Our goal is to bridge the gap between the virtual and real world and to unleash the full potential of modern fabrication technology with the help of computational methods. We investigates novel algorithms and approaches for acquiring, simulating, and fabricating materials and objects. We also focus on the representation and intuitive editing of material properties as well as higher-level computational design tools, allowing to intuitively and quickly create custom content.
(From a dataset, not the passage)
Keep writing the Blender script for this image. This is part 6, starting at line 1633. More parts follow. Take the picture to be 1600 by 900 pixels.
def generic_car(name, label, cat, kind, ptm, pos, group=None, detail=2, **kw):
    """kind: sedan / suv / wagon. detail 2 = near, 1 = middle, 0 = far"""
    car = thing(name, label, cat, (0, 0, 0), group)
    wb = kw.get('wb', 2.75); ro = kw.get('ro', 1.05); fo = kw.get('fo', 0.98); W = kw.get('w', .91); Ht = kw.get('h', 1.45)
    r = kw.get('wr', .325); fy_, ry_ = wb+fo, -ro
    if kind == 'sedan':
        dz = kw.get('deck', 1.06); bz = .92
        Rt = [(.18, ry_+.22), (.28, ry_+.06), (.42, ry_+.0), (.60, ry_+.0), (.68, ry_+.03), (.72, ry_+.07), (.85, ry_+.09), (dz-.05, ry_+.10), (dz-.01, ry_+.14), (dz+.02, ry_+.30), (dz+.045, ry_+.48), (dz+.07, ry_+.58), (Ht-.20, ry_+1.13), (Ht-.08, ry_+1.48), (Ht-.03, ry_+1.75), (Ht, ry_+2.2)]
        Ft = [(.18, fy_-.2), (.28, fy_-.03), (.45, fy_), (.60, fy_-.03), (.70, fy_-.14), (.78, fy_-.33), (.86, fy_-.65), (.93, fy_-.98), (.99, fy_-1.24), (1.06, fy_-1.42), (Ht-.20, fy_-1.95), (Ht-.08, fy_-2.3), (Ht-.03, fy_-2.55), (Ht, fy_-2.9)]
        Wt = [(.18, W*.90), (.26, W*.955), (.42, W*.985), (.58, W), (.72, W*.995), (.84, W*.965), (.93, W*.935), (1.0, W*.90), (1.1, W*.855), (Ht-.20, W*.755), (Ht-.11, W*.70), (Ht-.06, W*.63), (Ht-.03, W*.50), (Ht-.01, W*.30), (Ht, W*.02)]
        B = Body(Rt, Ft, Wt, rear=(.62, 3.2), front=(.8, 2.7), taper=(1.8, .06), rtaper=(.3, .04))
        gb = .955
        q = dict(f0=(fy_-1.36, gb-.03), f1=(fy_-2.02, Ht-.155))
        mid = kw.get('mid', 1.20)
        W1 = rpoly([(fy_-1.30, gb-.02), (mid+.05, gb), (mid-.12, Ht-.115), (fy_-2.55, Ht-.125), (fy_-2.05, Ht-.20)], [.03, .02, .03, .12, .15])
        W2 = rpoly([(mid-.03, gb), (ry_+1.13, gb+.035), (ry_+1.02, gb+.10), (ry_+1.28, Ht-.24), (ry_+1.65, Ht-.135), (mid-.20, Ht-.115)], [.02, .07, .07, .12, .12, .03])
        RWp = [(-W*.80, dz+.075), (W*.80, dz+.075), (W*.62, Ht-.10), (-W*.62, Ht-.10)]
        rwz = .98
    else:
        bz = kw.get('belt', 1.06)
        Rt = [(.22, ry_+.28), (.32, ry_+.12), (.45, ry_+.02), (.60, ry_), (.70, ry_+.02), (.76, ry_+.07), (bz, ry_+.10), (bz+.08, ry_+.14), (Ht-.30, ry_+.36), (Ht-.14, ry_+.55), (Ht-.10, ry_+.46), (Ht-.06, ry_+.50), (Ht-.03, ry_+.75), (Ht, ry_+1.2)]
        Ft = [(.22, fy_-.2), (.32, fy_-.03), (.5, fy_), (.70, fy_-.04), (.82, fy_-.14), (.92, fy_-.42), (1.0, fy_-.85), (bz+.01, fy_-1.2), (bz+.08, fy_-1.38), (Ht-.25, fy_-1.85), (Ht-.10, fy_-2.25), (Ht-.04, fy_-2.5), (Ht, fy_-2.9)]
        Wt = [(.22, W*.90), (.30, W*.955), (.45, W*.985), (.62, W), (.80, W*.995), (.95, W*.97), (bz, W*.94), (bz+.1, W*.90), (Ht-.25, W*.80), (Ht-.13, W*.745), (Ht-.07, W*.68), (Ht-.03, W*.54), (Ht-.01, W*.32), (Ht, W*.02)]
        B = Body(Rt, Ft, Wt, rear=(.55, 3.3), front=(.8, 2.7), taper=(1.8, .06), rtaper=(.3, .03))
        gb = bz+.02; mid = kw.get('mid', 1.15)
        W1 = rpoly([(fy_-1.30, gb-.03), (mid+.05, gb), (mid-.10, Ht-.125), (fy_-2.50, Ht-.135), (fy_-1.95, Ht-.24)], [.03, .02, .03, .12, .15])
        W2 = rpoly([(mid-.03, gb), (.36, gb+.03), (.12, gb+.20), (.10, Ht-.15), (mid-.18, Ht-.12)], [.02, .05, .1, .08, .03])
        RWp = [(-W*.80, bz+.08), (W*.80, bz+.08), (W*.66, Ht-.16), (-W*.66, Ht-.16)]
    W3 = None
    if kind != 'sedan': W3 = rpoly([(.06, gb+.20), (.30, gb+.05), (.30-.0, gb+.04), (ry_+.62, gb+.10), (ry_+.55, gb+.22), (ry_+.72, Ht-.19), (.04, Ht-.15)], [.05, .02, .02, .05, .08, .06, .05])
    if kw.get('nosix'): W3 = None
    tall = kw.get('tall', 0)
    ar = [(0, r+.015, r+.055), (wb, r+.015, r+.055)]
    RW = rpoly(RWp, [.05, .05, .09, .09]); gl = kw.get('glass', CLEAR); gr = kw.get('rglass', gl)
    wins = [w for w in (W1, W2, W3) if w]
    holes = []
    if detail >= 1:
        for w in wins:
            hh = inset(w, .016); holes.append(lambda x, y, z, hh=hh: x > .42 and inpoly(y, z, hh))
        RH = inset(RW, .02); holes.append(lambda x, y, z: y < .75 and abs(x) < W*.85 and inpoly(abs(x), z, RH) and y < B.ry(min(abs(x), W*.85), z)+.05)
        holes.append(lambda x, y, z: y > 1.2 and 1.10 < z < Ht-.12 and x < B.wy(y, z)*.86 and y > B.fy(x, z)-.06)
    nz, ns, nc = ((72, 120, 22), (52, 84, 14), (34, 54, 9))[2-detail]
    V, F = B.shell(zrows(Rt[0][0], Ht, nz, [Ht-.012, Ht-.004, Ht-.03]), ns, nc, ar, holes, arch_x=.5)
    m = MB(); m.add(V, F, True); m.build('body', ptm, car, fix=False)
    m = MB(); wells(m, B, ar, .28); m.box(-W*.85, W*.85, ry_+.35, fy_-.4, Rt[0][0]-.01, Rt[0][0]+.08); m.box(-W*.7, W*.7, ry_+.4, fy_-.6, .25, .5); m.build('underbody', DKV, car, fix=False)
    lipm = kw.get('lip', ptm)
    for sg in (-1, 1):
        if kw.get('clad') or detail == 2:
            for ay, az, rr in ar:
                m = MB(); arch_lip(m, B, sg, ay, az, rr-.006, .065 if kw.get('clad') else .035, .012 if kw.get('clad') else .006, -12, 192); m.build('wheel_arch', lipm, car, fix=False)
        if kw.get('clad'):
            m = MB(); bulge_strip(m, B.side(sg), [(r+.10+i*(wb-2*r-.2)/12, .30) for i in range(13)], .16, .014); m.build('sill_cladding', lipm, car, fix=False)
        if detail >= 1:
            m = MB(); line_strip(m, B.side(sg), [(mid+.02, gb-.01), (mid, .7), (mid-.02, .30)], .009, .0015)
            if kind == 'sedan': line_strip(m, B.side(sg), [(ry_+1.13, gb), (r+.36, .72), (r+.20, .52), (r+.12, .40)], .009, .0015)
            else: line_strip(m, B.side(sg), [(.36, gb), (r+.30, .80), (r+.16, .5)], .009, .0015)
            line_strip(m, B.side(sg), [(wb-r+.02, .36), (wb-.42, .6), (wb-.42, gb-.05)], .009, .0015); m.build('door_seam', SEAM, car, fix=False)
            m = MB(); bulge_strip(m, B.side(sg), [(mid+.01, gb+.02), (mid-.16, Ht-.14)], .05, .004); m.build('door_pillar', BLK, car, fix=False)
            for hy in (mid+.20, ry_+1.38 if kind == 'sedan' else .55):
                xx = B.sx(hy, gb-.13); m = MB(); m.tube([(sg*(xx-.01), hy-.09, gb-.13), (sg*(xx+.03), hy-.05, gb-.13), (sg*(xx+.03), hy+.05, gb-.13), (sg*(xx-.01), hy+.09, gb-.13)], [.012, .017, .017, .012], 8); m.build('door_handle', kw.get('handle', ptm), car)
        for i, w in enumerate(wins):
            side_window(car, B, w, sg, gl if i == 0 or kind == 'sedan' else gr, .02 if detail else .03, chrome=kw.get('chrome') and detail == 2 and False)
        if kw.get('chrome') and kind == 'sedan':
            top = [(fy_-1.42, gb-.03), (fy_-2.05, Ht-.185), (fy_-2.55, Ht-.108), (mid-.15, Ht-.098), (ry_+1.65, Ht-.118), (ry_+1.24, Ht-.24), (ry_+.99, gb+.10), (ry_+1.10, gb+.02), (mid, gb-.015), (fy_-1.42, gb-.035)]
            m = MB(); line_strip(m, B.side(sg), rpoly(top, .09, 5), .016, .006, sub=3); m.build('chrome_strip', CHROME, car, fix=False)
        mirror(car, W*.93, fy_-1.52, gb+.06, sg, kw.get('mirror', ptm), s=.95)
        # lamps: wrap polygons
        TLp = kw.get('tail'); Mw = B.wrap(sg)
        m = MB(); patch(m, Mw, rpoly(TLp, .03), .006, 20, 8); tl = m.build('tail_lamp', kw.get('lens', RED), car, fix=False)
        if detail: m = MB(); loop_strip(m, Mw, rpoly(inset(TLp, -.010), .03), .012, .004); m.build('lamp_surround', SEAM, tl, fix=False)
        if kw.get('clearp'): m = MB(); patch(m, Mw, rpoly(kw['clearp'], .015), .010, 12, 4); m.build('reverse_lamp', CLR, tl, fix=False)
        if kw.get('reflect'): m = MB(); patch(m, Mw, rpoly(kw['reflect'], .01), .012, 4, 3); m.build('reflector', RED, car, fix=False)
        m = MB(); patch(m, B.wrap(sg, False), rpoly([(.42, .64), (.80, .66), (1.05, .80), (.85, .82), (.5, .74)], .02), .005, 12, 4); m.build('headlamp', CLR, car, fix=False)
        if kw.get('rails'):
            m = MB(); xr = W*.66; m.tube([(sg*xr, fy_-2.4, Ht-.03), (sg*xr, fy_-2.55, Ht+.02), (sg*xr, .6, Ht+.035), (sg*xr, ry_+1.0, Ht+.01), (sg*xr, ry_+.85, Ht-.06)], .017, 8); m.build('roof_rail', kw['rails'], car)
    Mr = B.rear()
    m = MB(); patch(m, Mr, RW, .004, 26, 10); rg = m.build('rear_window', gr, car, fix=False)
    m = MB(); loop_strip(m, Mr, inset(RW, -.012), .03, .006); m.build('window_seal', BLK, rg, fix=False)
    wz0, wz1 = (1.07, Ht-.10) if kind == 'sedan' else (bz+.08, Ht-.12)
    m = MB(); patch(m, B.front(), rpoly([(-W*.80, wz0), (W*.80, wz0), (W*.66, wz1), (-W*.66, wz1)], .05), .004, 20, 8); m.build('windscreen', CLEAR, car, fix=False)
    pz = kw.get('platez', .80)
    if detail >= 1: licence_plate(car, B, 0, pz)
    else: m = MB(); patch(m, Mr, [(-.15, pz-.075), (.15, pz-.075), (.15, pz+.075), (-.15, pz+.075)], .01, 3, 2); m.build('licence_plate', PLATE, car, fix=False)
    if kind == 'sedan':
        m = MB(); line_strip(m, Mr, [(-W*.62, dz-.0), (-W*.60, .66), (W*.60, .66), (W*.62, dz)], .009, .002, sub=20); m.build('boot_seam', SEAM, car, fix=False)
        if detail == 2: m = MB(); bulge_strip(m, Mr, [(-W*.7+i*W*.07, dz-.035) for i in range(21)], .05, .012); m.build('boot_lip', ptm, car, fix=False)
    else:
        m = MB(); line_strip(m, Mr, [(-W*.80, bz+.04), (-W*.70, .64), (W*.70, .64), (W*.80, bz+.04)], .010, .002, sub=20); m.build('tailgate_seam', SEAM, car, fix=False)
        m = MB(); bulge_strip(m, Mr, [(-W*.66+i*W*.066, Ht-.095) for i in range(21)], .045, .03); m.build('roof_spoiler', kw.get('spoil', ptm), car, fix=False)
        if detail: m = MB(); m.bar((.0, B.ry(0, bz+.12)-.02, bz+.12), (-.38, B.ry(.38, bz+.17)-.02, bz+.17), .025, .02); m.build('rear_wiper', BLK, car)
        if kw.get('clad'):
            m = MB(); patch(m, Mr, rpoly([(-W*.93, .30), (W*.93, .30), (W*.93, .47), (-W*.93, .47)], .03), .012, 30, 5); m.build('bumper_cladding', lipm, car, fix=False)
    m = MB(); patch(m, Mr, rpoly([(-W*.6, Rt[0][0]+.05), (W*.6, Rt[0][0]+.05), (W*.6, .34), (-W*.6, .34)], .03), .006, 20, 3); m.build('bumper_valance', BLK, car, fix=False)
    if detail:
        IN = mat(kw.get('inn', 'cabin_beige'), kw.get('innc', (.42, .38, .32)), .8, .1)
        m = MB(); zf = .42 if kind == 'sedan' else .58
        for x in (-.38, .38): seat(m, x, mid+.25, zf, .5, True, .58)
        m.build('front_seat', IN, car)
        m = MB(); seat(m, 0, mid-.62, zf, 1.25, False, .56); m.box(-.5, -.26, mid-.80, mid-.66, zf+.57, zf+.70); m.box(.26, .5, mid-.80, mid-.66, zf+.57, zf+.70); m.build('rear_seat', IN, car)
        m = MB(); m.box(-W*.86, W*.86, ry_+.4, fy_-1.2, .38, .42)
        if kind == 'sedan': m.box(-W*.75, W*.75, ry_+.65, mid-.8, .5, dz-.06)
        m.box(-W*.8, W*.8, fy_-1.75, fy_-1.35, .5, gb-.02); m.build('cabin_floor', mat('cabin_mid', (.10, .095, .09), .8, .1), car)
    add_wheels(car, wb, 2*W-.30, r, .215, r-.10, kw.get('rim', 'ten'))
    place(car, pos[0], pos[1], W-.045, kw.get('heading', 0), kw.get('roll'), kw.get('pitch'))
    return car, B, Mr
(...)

Robotic Creatures and Mechanical Characters

Animated mechanical characters have intrigued mankind for millennia, though it took the skill of an ingenious designer and engineer to create them in the past. With the advent of advanced manufacturing techniques and easy-to-use microcontrollers, the means for creating personalized mechanical toys, artifacts, or even robots has become widely available. However, without the assistance of specialized software, designing such mechanisms is still a virtually impossible task for casual users. We investigate the use of simulation and optimization to support the creation of individualized mechanical characters and robots.

Deformable Materials

How objects deform can be an essential part of their perception and function. Part of our research focuses on controlling or reproducing the deformation behavior of physical objects. We employ specialized optimization approaches and state-of-the-art fabrication methods, with a focus on 3D printing, to create multi-material objects or metamaterials with specific deformation properties.

Computational Design

Many traditional design processes involve of substantial amount of trial and error iterations, making the process slow and expensive, and discouraging complexity. Computational design approaches aim to alleviate these problems through computational methods. Visualization, simulation, and optimization are used to highlight design problems, predict the real-world behavior of objects without the need to build them, and automatically improve the design, so the designer can focus on the creative part of the design process. We have applied this computational design paradigm to a wide variety of design problems, from balloons and inflatables to furniture design and architecture.